KICKSTARTER: Adventures

SotDL-1My approach to creating adventures for Shadow of the Demon Lord comes from realizations I had while working on and running other games. I like big, chunky adventures just like everyone else, but I realized I rarely ran them all the way through till the end. Sometimes, the players take unexpected directions, requiring me to develop the story in new ways, leaving behind pages of otherwise great content. Other times, the game just falls apart when real life bullied its way into our fun. Rather than pretend life works differently, I stripped down adventures to their essential elements. Here are some broad strokes to show you how I did it.

 

 

Format

I don’t plan to release many, if any, print adventures. The digital medium is cheaper on you and on me. Adventures will have a landscape, three-column format so I can fit more on the page. I don’t anticipate adventures running more than 5 pages in length so you can read them quickly and run right away.

Most adventures have the following structure.

Objective: The adventure presents to you what has to happen for the group needs to do to complete the story.

The Situation: The adventure summarizes what’s going on.

The Scenes: The adventure lays out the scenes, characters, and events tied directly to the adventure in concise chunks for easy digestion.

Length

Most, if not all, adventures can be played in a single session that lasts two to four hours. This makes them excellent options for convention games and one-shots, yes, but it makes them great for home games too. Why? I find when I start an adventure and stop before we complete it, saving the rest for the next session, I wind up missing or gaining people, forcing everyone to bend the story to accommodate the new or lost characters.
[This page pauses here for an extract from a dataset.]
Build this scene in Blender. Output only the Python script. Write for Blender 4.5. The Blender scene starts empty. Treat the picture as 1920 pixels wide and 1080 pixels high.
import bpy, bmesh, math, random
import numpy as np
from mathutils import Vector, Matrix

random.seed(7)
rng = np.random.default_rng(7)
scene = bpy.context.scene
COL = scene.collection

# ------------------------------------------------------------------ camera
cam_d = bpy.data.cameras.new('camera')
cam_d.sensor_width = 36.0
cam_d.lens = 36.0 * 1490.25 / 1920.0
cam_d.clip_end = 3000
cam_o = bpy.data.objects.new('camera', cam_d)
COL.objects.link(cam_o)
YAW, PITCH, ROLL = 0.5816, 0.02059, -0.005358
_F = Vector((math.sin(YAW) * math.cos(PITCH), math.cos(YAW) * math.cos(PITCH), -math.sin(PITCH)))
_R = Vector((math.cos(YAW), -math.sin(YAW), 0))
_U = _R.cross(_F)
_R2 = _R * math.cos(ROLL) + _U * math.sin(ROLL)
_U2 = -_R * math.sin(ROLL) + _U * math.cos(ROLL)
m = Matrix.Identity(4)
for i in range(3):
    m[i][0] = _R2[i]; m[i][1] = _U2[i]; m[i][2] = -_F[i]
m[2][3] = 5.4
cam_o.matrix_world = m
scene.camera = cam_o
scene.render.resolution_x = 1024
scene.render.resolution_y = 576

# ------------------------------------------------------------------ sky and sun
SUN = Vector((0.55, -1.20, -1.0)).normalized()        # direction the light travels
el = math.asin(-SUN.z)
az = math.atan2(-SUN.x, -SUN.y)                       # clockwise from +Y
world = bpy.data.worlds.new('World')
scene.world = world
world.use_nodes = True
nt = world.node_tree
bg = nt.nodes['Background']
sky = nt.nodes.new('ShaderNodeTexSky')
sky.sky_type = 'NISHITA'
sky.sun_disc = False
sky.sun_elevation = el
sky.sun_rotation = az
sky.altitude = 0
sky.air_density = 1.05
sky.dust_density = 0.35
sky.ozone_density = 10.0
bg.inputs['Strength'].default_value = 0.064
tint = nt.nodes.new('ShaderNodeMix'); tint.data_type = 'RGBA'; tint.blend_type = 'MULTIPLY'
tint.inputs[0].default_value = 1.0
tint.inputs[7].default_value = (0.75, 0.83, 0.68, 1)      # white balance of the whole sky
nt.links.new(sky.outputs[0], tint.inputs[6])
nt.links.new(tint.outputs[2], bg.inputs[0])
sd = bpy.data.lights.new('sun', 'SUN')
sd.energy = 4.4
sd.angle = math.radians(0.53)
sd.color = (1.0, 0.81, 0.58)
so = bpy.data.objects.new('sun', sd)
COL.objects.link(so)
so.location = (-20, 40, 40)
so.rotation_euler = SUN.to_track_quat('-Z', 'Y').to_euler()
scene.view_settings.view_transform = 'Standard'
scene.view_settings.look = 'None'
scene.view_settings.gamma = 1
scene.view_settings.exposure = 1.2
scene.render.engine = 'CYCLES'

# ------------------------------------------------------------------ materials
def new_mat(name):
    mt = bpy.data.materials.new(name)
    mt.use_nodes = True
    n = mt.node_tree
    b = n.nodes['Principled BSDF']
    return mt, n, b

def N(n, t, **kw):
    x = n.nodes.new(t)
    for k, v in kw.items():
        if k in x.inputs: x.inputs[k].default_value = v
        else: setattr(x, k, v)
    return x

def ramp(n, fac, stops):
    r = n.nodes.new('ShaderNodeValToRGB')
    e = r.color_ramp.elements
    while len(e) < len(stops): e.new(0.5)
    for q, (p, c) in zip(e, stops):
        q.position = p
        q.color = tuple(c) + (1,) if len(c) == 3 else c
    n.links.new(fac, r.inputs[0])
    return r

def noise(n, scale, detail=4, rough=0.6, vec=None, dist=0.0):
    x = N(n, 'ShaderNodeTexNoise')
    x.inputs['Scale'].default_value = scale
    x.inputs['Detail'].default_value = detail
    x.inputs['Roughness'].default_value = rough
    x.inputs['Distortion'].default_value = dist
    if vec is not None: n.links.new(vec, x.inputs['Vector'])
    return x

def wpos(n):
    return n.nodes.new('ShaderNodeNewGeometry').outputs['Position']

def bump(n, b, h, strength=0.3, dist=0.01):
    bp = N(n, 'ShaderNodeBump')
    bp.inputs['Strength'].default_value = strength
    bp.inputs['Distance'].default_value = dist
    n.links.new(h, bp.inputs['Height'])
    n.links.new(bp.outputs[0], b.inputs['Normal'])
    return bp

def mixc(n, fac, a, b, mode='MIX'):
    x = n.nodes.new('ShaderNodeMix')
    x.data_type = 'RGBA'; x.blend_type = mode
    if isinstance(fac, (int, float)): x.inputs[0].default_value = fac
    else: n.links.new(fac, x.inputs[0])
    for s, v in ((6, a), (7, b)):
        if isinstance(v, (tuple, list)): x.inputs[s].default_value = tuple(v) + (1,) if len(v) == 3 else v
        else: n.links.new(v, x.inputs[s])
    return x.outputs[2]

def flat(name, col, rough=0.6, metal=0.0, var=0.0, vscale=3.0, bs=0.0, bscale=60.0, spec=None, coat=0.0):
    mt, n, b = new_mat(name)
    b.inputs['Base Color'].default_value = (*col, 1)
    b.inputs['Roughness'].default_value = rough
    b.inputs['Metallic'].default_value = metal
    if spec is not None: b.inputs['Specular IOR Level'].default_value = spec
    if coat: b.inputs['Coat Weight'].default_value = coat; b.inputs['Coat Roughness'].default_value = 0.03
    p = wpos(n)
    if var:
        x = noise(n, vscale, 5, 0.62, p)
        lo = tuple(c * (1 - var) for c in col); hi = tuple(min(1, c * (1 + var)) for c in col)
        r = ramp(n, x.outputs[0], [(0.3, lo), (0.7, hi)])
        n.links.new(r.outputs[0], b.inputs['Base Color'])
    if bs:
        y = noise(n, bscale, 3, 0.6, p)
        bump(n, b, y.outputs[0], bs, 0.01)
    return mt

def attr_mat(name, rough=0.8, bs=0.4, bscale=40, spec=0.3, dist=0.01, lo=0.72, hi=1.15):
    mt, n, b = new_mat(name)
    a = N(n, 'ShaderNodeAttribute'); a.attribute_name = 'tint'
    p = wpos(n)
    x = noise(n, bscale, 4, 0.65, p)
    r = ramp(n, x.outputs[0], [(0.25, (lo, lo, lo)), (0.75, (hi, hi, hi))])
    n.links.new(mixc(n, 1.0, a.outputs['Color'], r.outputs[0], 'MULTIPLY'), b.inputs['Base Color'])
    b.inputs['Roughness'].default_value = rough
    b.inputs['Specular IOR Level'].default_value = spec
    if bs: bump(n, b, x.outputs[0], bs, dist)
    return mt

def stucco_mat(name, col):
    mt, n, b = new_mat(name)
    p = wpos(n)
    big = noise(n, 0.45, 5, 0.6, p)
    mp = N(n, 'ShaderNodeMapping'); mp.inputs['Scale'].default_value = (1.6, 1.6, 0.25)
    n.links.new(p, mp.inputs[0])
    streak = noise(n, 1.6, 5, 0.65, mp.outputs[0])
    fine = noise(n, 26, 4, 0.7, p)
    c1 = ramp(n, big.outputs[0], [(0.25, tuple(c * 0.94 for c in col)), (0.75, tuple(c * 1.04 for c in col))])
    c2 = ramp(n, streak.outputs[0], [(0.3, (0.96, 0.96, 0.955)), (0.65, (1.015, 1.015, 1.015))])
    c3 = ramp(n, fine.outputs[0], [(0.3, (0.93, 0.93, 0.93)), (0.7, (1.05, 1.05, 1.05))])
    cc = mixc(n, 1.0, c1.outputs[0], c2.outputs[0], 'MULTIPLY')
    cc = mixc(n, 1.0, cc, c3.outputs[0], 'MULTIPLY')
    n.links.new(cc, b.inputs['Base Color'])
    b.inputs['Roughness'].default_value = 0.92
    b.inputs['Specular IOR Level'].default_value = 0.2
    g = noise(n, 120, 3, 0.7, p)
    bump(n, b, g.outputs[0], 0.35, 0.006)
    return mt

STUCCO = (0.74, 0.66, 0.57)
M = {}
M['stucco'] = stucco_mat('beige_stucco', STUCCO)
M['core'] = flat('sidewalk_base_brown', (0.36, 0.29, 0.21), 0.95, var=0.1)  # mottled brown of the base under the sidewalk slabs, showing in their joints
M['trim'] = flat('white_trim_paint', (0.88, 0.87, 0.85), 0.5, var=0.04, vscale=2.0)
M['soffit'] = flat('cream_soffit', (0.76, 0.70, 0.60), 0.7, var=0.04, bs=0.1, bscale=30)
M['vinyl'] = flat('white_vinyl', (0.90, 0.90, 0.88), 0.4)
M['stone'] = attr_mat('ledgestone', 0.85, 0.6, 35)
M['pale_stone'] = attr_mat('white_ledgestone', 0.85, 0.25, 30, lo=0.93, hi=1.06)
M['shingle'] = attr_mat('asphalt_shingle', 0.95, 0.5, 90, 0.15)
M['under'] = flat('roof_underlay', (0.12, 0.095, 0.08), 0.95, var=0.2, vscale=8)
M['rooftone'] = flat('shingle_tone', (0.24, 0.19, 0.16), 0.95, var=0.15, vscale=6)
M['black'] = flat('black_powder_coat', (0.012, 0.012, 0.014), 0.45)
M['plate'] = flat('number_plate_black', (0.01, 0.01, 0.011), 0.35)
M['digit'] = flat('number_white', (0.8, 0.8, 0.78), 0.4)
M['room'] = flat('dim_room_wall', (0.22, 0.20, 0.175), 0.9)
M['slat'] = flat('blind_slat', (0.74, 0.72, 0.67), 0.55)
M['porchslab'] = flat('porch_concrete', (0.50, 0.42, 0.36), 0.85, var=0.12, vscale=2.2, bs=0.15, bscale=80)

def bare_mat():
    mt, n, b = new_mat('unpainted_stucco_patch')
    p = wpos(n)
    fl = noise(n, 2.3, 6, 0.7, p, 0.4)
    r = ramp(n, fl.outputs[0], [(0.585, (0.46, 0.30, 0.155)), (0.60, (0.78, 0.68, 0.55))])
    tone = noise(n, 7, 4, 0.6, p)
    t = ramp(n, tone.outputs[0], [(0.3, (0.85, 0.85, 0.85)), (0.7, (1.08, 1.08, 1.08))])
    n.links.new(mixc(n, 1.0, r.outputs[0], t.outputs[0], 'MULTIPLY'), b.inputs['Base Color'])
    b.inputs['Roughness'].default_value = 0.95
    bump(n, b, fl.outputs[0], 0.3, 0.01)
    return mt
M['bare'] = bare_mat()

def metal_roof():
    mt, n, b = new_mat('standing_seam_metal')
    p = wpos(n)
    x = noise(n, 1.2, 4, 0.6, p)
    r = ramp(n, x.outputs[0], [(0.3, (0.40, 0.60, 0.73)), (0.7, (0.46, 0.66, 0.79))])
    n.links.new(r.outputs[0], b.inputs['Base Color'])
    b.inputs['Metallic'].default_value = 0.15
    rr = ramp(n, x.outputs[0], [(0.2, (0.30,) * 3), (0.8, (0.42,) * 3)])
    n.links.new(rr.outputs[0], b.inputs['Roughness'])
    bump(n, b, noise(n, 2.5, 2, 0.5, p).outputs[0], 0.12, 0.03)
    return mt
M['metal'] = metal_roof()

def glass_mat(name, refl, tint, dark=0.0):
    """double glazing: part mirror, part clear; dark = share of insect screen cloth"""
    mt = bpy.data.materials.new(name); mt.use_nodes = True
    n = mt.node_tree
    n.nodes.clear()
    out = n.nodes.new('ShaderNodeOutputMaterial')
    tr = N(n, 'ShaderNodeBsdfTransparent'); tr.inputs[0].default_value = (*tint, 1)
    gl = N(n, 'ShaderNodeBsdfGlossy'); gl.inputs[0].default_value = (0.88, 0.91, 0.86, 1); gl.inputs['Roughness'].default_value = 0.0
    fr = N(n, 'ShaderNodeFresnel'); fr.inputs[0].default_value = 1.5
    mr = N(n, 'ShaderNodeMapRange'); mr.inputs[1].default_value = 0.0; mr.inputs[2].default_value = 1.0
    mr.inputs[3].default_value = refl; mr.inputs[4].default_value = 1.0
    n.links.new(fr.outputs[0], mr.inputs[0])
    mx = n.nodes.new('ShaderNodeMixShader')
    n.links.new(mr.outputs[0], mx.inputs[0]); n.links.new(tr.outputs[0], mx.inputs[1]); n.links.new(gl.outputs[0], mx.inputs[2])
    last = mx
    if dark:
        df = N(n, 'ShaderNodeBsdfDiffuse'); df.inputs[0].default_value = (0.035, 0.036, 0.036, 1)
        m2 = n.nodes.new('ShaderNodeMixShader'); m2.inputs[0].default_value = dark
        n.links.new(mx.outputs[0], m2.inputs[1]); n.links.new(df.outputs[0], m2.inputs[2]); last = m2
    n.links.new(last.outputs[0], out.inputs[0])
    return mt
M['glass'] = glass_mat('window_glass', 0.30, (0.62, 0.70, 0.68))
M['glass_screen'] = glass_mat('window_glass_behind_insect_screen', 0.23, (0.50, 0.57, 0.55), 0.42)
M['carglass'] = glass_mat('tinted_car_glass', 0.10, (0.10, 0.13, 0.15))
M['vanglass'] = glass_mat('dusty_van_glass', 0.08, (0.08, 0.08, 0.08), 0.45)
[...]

As well, you lose valuable time recapping what happened last time, forget essential events, or misremember them. Groups can get through a page of adventure material in an hour. Hence, the short page counts map well to single-session play.

No Excess

You won’t find  excess in Shadow of the Demon Lord adventures. The adventures tell you what you need to know and nothing more. Descriptions are similarly sparse. It’s your job, as the GM, to strike the right mood for your group. If you want to paint the walls with blood, go for it. The adventure lays out the basics and leaves the rest for you to present in whatever way you want.

Here’s an example of a “room” description (not edited yet, but it’s a taste):

  1. Beastmen Encampment

The beastmen encamped here intend to take Thorpe by force and sacrifice of people to their dark god. The beastmen captured Franz, one of the treasure hunters, not long after he escaped the bloody bones and have kept him a prisoner here. They’ve been cutting on him for a day so far and are eating him alive. He has been too brutalized to be of any assistance to the characters.

In addition to the fomor hunting Delia (see “Survivor”), 4 fomor and 2 gnolls make up the band. They are lax about security and may be easily surprised. None knows about the Shrine and nor do they have interest in it.

They have a few weeks of rations, a barrel of sour wine, an old sword, a longbow, quiver of 30 arrows, and a sack filled with 15 ss, 76 cp, and silverware and other valuables worth about 3 ss, all looted from nearby farms.

Ripe for Expansion

Since adventures are barebones in design, you can easily add to them for a longer play experience. Just add more scenes, more challenges, introduce complications, or whatever you want to thicken the story. Similarly, since you create the connective tissue linking one adventure to the next, it’s easy to clip them all together to form a saga (aka campaign).